▶ **TASK INSTRUCTIONS**: Repeat the material verbatim. Images are excluded from the copy.

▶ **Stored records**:
* begin *
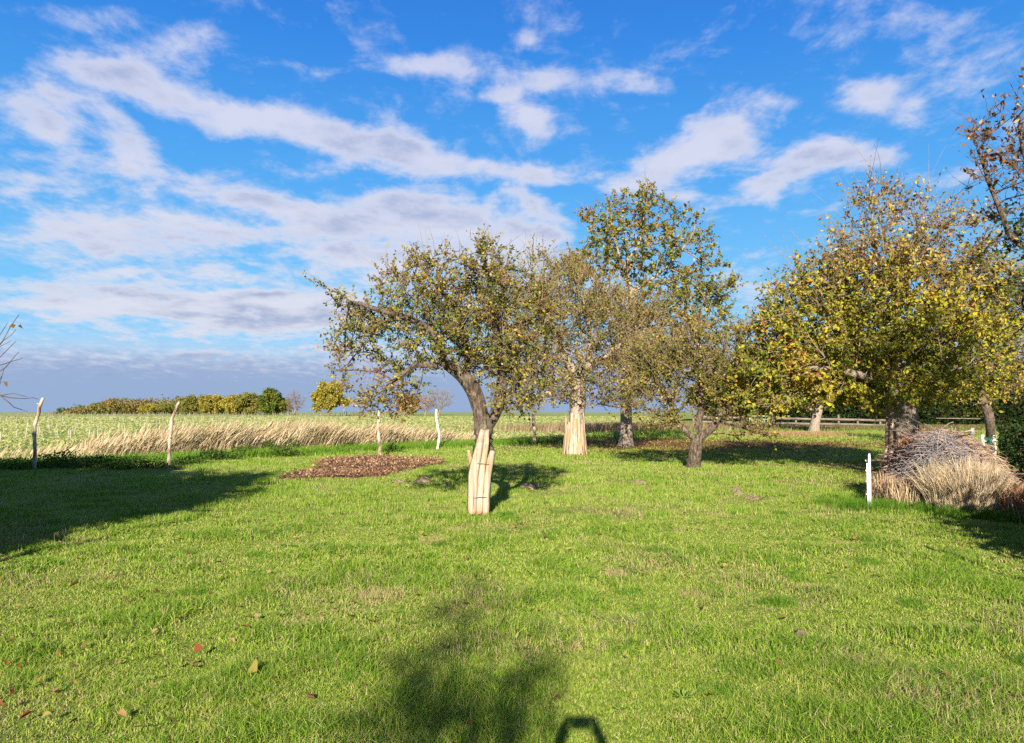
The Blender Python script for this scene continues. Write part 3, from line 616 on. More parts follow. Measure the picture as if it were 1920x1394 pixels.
far = [(552, 779, 729, 22, 185, [(0.20, 0.11, 0.09), (0.26, 0.15, 0.11)], (1, 1), 'bare reddish brown tree on the horizon between green and golden trees', .7, False),
       (616, 780, 708, 40, 150, *gold, 'round golden tree standing alone on the horizon left of the apple tree', 1.5, True),
       (506, 779, 722, 30, 170, *gr_, 'darkest green round tree on the field edge', 1.4, True),
       (466, 779, 730, 30, 175, *og, 'green gold tree against the left side of the dark green one', 1.3, True),
       (436, 779, 736, 26, 175, *gold, 'golden tree at middle of the row on the field edge', 1.2, True),
       (398, 779, 735, 30, 185, *gold, 'bright golden crown right of the second crooked stake', 1.3, True),
       (364, 779, 735, 28, 185, *og, 'olive gold crown rising just behind the second crooked stake', 1.3, True),
       (318, 779, 753, 28, 195, *og, 'low olive shrub just left of the second crooked stake', 1.2, True),
       (284, 779, 756, 26, 195, *gold, 'small yellowish shrub on the field edge left of the second stake', 1.2, True),
       (246, 779, 752, 26, 205, *brn, 'brown copse crown at left part of the field edge', 1.2, True),
       (210, 779, 744, 30, 205, *brn, 'rounded brown olive crown, highest of the left copse', 1.3, True),
       (182, 779, 752, 24, 205, *og, 'olive crown sloping down at left of the copse', 1.2, True),
       (155, 779, 758, 20, 205, *gr_, 'small green tree near the left end of the copse', 1.1, True),
       (122, 779, 763, 20, 210, *gr_, 'lowest dark green bush at the left end of the copse', 1.1, True),
       (330, 777, 742, 40, 250, *brn, 'dull brown wood crown showing above the golden trees', 1.2, True),
       (280, 777, 748, 36, 250, *brn, 'brown wood crown behind the small yellowish shrub', 1.2, True),
       (250, 777, 743, 14, 260, [(0.02, 0.04, 0.02), DGRN], (2, 1), 'dark conifer top poking above the brown copse', 1.0, True),
       (822, 780, 722, 34, 165, [(0.30, 0.24, 0.20), (0.24, 0.18, 0.15)], (1, 1), 'bare grey tree on the horizon seen under the apple crown', .35, False),
       (797, 780, 737, 24, 165, [(0.28, 0.13, 0.09), (0.24, 0.16, 0.12)], (1, 1), 'bare reddish tree beside the grey one under the apple crown', .8, False),
       (764, 780, 738, 24, 165, [(0.36, 0.18, 0.07), OLIVE], (2, 1), 'orange brown tree half hidden by hanging apple branches', 1.0, True),
       (1000, 780, 745, 26, 165, [(0.25, 0.20, 0.14), OLIVE], (1, 1), 'faint brownish tree on the horizon right of the apple trunk', .5, False)]
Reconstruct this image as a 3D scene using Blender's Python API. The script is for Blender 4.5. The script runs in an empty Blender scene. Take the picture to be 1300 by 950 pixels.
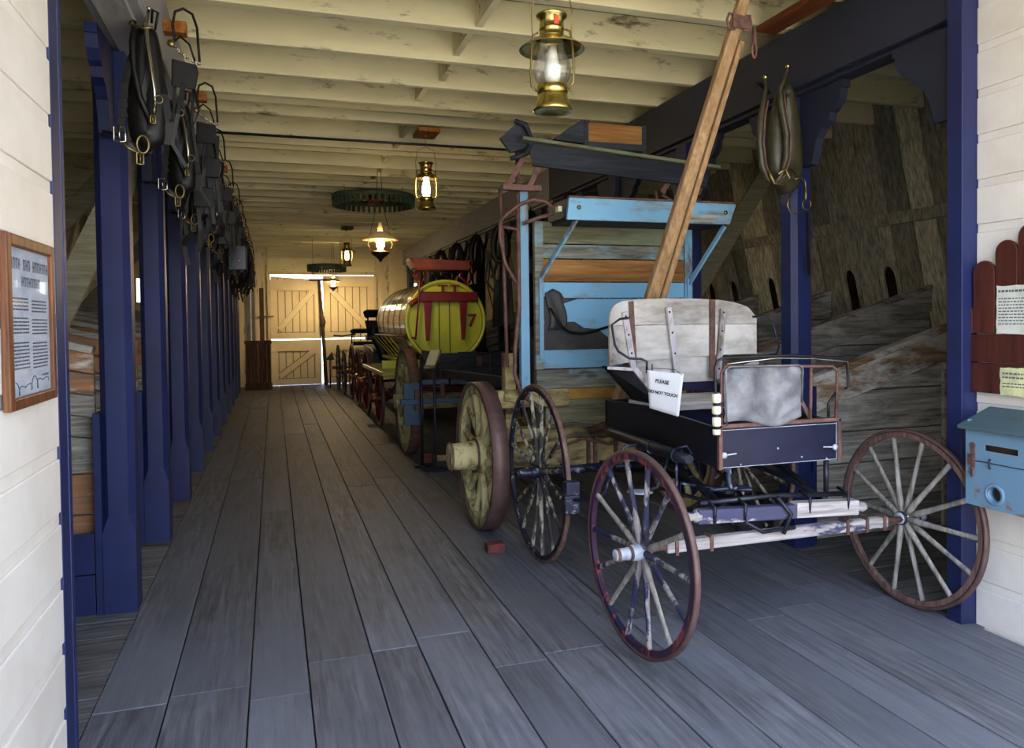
import bpy, math, random
from mathutils import Vector, Matrix, Euler
C = bpy.context.scene.collection
PI = math.pi
R = random.Random(7)
ORD = ("first second third fourth fifth sixth seventh eighth ninth tenth eleventh twelfth thirteenth fourteenth fifteenth sixteenth "
       "seventeenth eighteenth nineteenth twentieth twenty-first twenty-second twenty-third twenty-fourth twenty-fifth twenty-sixth "
       "twenty-seventh twenty-eighth twenty-ninth thirtieth thirty-first thirty-second thirty-third thirty-fourth thirty-fifth thirty-sixth thirty-seventh thirty-eighth thirty-ninth fortieth forty-first forty-second").split()
W = {}          # world matrix of each object built, by name

# ------------------------------------------------------------------ materials
def lin(h):
    if isinstance(h, (tuple, list)): return (h[0], h[1], h[2], 1)
    h = h.lstrip('#'); o = []
    for i in (0, 2, 4):
        c = int(h[i:i+2], 16) / 255
        o.append(c/12.92 if c <= .04045 else ((c+.055)/1.055)**2.4)
    return (*o, 1)

class NT:
    def __init__(s, name):
        s.m = bpy.data.materials.new(name); s.m.use_nodes = True
        s.t = s.m.node_tree; s.n = s.t.nodes; s.l = s.t.links
        s.b = s.n['Principled BSDF']
    def new(s, t, **k):
        n = s.n.new(t)
        for a, v in k.items():
            if hasattr(n, a): setattr(n, a, v)
        return n
    def link(s, a, b): s.l.new(a, b)
    def coords(s, scale, rnd=True):
        tc = s.new('ShaderNodeTexCoord'); mp = s.new('ShaderNodeMapping')
        mp.inputs['Scale'].default_value = scale
        s.link(tc.outputs['Object'], mp.inputs['Vector'])
        if rnd:
            g = s.new('ShaderNodeNewGeometry'); oi = s.new('ShaderNodeObjectInfo')
            ad = s.new('ShaderNodeMath', operation='ADD'); s.link(g.outputs['Random Per Island'], ad.inputs[0]); s.link(oi.outputs['Random'], ad.inputs[1])
            mu = s.new('ShaderNodeMath', operation='MULTIPLY'); s.link(ad.outputs[0], mu.inputs[0]); mu.inputs[1].default_value = 37.
            co = s.new('ShaderNodeCombineXYZ')
            for i in range(3): s.link(mu.outputs[0], co.inputs[i])
            s.link(co.outputs[0], mp.inputs['Location'])
        return mp.outputs[0]
    def noise(s, vec, scale, detail=4, rough=.55, dist=0):
        n = s.new('ShaderNodeTexNoise'); n.inputs['Scale'].default_value = scale; n.inputs['Detail'].default_value = detail
        n.inputs['Roughness'].default_value = rough; n.inputs['Distortion'].default_value = dist
        s.link(vec, n.inputs['Vector']); return n.outputs['Fac']
    def ramp(s, fac, a, b, ca=(0, 0, 0, 1), cb=(1, 1, 1, 1)):
        r = s.new('ShaderNodeValToRGB'); e = r.color_ramp.elements
        e[0].position = a; e[1].position = b; e[0].color = ca; e[1].color = cb
        s.link(fac, r.inputs['Fac']); return r.outputs['Color']
    def mix(s, f, a, b, mode='MIX'):
        m = s.new('ShaderNodeMix'); m.data_type = 'RGBA'; m.blend_type = mode
        for i, v in ((0, f), (6, a), (7, b)):
            if hasattr(v, 'is_linked'): s.link(v, m.inputs[i])
            else: m.inputs[i].default_value = v
        return m.outputs[2]
    def island(s, var):
        g = s.new('ShaderNodeNewGeometry'); r = s.new('ShaderNodeMapRange')
        r.inputs['To Min'].default_value = 1-var; r.inputs['To Max'].default_value = 1+var
        s.link(g.outputs['Random Per Island'], r.inputs['Value'])
        c = s.new('ShaderNodeCombineColor')
        for i in range(3): s.link(r.outputs[0], c.inputs[i])
        return c.outputs[0], g.outputs['Random Per Island']
    def bump(s, fac, strength, dist=.004):
        b = s.new('ShaderNodeBump'); b.inputs['Strength'].default_value = strength; b.inputs['Distance'].default_value = dist
        s.link(fac, b.inputs['Height']); s.link(b.outputs[0], s.b.inputs['Normal'])

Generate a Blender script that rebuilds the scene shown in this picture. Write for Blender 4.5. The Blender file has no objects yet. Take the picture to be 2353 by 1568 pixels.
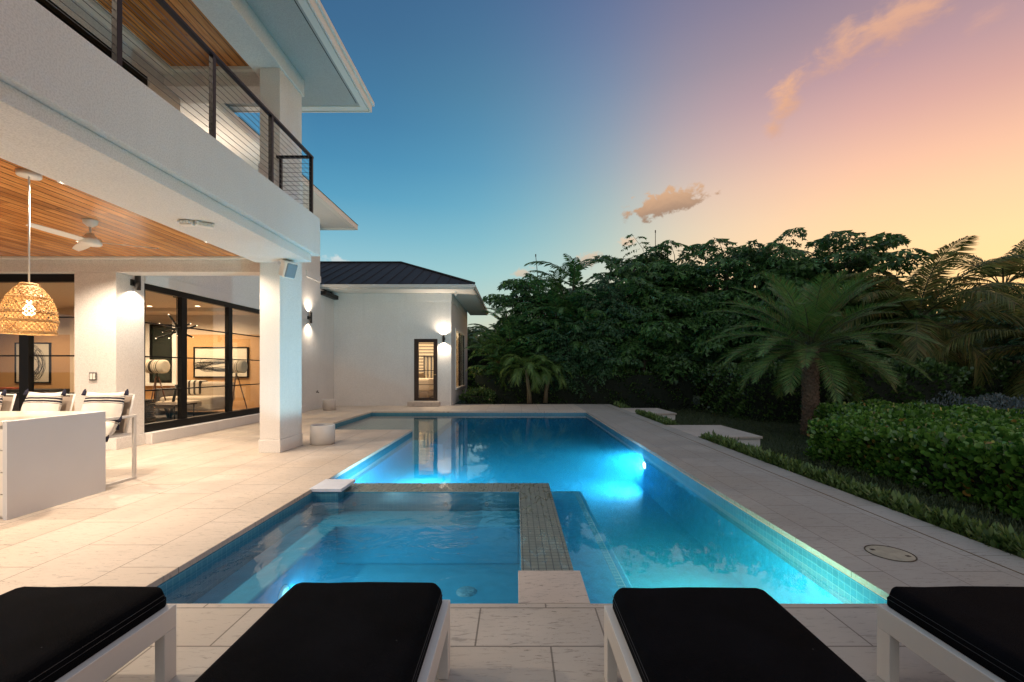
* end *
▶ **SOLUTION BELOW**:
The Blender Python script for this scene continues. Write part 3, from line 616 on. More parts follow. Measure the picture as if it were 1920x1394 pixels.
far = [(552, 779, 729, 22, 185, [(0.20, 0.11, 0.09), (0.26, 0.15, 0.11)], (1, 1), 'bare reddish brown tree on the horizon between green and golden trees', .7, False),
       (616, 780, 708, 40, 150, *gold, 'round golden tree standing alone on the horizon left of the apple tree', 1.5, True),
       (506, 779, 722, 30, 170, *gr_, 'darkest green round tree on the field edge', 1.4, True),
       (466, 779, 730, 30, 175, *og, 'green gold tree against the left side of the dark green one', 1.3, True),
       (436, 779, 736, 26, 175, *gold, 'golden tree at middle of the row on the field edge', 1.2, True),
       (398, 779, 735, 30, 185, *gold, 'bright golden crown right of the second crooked stake', 1.3, True),
       (364, 779, 735, 28, 185, *og, 'olive gold crown rising just behind the second crooked stake', 1.3, True),
       (318, 779, 753, 28, 195, *og, 'low olive shrub just left of the second crooked stake', 1.2, True),
       (284, 779, 756, 26, 195, *gold, 'small yellowish shrub on the field edge left of the second stake', 1.2, True),
       (246, 779, 752, 26, 205, *brn, 'brown copse crown at left part of the field edge', 1.2, True),
       (210, 779, 744, 30, 205, *brn, 'rounded brown olive crown, highest of the left copse', 1.3, True),
       (182, 779, 752, 24, 205, *og, 'olive crown sloping down at left of the copse', 1.2, True),
       (155, 779, 758, 20, 205, *gr_, 'small green tree near the left end of the copse', 1.1, True),
       (122, 779, 763, 20, 210, *gr_, 'lowest dark green bush at the left end of the copse', 1.1, True),
       (330, 777, 742, 40, 250, *brn, 'dull brown wood crown showing above the golden trees', 1.2, True),
       (280, 777, 748, 36, 250, *brn, 'brown wood crown behind the small yellowish shrub', 1.2, True),
       (250, 777, 743, 14, 260, [(0.02, 0.04, 0.02), DGRN], (2, 1), 'dark conifer top poking above the brown copse', 1.0, True),
       (822, 780, 722, 34, 165, [(0.30, 0.24, 0.20), (0.24, 0.18, 0.15)], (1, 1), 'bare grey tree on the horizon seen under the apple crown', .35, False),
       (797, 780, 737, 24, 165, [(0.28, 0.13, 0.09), (0.24, 0.16, 0.12)], (1, 1), 'bare reddish tree beside the grey one under the apple crown', .8, False),
       (764, 780, 738, 24, 165, [(0.36, 0.18, 0.07), OLIVE], (2, 1), 'orange brown tree half hidden by hanging apple branches', 1.0, True),
       (1000, 780, 745, 26, 165, [(0.25, 0.20, 0.14), OLIVE], (1, 1), 'faint brownish tree on the horizon right of the apple trunk', .5, False)]
Reconstruct this image as a 3D scene using Blender's Python API. The script is for Blender 4.5. The script runs in an empty Blender scene. Take the picture to be 1300 by 950 pixels.
import bpy, math, random
from mathutils import Vector, Matrix, Euler
C = bpy.context.scene.collection
PI = math.pi
R = random.Random(7)
ORD = ("first second third fourth fifth sixth seventh eighth ninth tenth eleventh twelfth thirteenth fourteenth fifteenth sixteenth "
       "seventeenth eighteenth nineteenth twentieth twenty-first twenty-second twenty-third twenty-fourth twenty-fifth twenty-sixth "
       "twenty-seventh twenty-eighth twenty-ninth thirtieth thirty-first thirty-second thirty-third thirty-fourth thirty-fifth thirty-sixth thirty-seventh thirty-eighth thirty-ninth fortieth forty-first forty-second").split()
W = {}          # world matrix of each object built, by name

# ------------------------------------------------------------------ materials
def lin(h):
    if isinstance(h, (tuple, list)): return (h[0], h[1], h[2], 1)
    h = h.lstrip('#'); o = []
    for i in (0, 2, 4):
        c = int(h[i:i+2], 16) / 255
        o.append(c/12.92 if c <= .04045 else ((c+.055)/1.055)**2.4)
    return (*o, 1)

class NT:
    def __init__(s, name):
        s.m = bpy.data.materials.new(name); s.m.use_nodes = True
        s.t = s.m.node_tree; s.n = s.t.nodes; s.l = s.t.links
        s.b = s.n['Principled BSDF']
    def new(s, t, **k):
        n = s.n.new(t)
        for a, v in k.items():
            if hasattr(n, a): setattr(n, a, v)
        return n
    def link(s, a, b): s.l.new(a, b)
    def coords(s, scale, rnd=True):
        tc = s.new('ShaderNodeTexCoord'); mp = s.new('ShaderNodeMapping')
        mp.inputs['Scale'].default_value = scale
        s.link(tc.outputs['Object'], mp.inputs['Vector'])
        if rnd:
            g = s.new('ShaderNodeNewGeometry'); oi = s.new('ShaderNodeObjectInfo')
            ad = s.new('ShaderNodeMath', operation='ADD'); s.link(g.outputs['Random Per Island'], ad.inputs[0]); s.link(oi.outputs['Random'], ad.inputs[1])
            mu = s.new('ShaderNodeMath', operation='MULTIPLY'); s.link(ad.outputs[0], mu.inputs[0]); mu.inputs[1].default_value = 37.
            co = s.new('ShaderNodeCombineXYZ')
            for i in range(3): s.link(mu.outputs[0], co.inputs[i])
            s.link(co.outputs[0], mp.inputs['Location'])
        return mp.outputs[0]
    def noise(s, vec, scale, detail=4, rough=.55, dist=0):
        n = s.new('ShaderNodeTexNoise'); n.inputs['Scale'].default_value = scale; n.inputs['Detail'].default_value = detail
        n.inputs['Roughness'].default_value = rough; n.inputs['Distortion'].default_value = dist
        s.link(vec, n.inputs['Vector']); return n.outputs['Fac']
    def ramp(s, fac, a, b, ca=(0, 0, 0, 1), cb=(1, 1, 1, 1)):
        r = s.new('ShaderNodeValToRGB'); e = r.color_ramp.elements
        e[0].position = a; e[1].position = b; e[0].color = ca; e[1].color = cb
        s.link(fac, r.inputs['Fac']); return r.outputs['Color']
    def mix(s, f, a, b, mode='MIX'):
        m = s.new('ShaderNodeMix'); m.data_type = 'RGBA'; m.blend_type = mode
        for i, v in ((0, f), (6, a), (7, b)):
            if hasattr(v, 'is_linked'): s.link(v, m.inputs[i])
            else: m.inputs[i].default_value = v
        return m.outputs[2]
    def island(s, var):
        g = s.new('ShaderNodeNewGeometry'); r = s.new('ShaderNodeMapRange')
        r.inputs['To Min'].default_value = 1-var; r.inputs['To Max'].default_value = 1+var
        s.link(g.outputs['Random Per Island'], r.inputs['Value'])
        c = s.new('ShaderNodeCombineColor')
        for i in range(3): s.link(r.outputs[0], c.inputs[i])
        return c.outputs[0], g.outputs['Random Per Island']
    def bump(s, fac, strength, dist=.004):
        b = s.new('ShaderNodeBump'); b.inputs['Strength'].default_value = strength; b.inputs['Distance'].default_value = dist
        s.link(fac, b.inputs['Height']); s.link(b.outputs[0], s.b.inputs['Normal'])

Generate a Blender script that rebuilds the scene shown in this picture. Write for Blender 4.5. The Blender file has no objects yet. Take the picture to be 2353 by 1568 pixels.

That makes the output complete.